Yes. I think you kind of answered your question there as you went through it. But yes, clearly, as that inventory gets put into the system and is sold through, that's less maintenance fees for us, but less keys that, therefore, we have the ability to rent. But as you bring on the next phase of inventory and depending on the size, you've got to remember, as we talked about Vegas was the entire tower, 200-plus units. So that was a big slug of inventory. Typically, not saying that won't happen again, you're probably not going to see that much inventory come online in one quarter as we've talked about, especially as we structure these asset-light deals. We'll bring them on in slightly smaller pieces, so -- but, yes, to your point, you could always have a little bit of lumpiness depending on year over year and when that inventory comes online.

Steve Weisz

Analyst

Chris, I could add to that, keep in mind, that even as that inventory gets sold, some people will choose to occupy, some people will choose to take one of the alternative vacationing options that I discussed earlier.
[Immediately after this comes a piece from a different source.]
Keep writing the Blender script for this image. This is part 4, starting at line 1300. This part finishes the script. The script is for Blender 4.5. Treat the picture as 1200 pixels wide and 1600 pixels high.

So it isn't necessarily it's once it's sold it's out of the rental pool. In all likelihood, we'll get a meaningful amount of that back in the rental pool at one point in time or another.

Christopher Agnew

Analyst

Got you. No, that was good color on just the pacing of Vegas and the big chunk. Final question, just you sitting there with a nice large cash balance, how do you think about that? Is that more of a function of how you think about pacing your share buybacks? Or is it more a function of what do you want to keep as dry powder for M&A and asset acquisitions? And I'm thinking that you're sort of increasingly looking to do things on a more, I guess capital efficient manner. So I don't know if that has a bearing. Thanks.

John Geller

Analyst

Yes. No, it is a little bit about pacing. Obviously, given our float and how much volume trades, we're somewhat limited in terms of how much we can buy back over a certain period of time. So that cash balance I think has continued to come down over the last year as we continue to redeploy that. But as we've talked about, we're always looking for strategic acquisitions. If you're talking inventory, the goal there, right, on the inventory is to get that even lower than it is today and be more efficient in terms of how we spend that. Now, in any given quarter or year, you might spend a little bit more, little bit less in terms of the inventory acquisition. So what you're really talking about with the excess powder is those strategic opportunities. And we'll continue to look at those. But as we've said, they've got to make strategic sense and they've also got to be at the right price and get the right returns for our shareholders. And short of that, we'll continue along with our returning excess capital. But we clearly don't look at it like we need to sit with $270 million in cash on the balance sheet. And I think I've talked about in the past, a working capital balance for us is probably more in the $50 million to $75 million of cash, given some of the high points and low points during the year, if you think about what's permanently invested in the business. But with that too, we're also creating excess debt capacity like we talked about before. So in the interim too, that gives us some dry powder if the right opportunity came along.

Operator

Operator

Gentlemen, at this time we have no additional questions.

Steve Weisz

Analyst

Thank you, Rob. Well, as we said earlier, we're off to a great start and we're focused on continuing to drive that performance throughout the year. I'm obviously very pleased with the quarter. However, I am equally pleased with the longer-term views and business strategies we'll be discussing at our Investor Day on May 15th, in New York. I'm hopeful that you can join us either in person or on our webcast and look forward to seeing you there. Thank you for your participation on our call today and your continued interest in Marriott Vacations Worldwide. And finally, to everyone on the call and your families, enjoy your next vacation. Thank you very much.

Operator

Operator

This will conclude today's teleconference. You may disconnect your lines at this time. We thank you for your participation.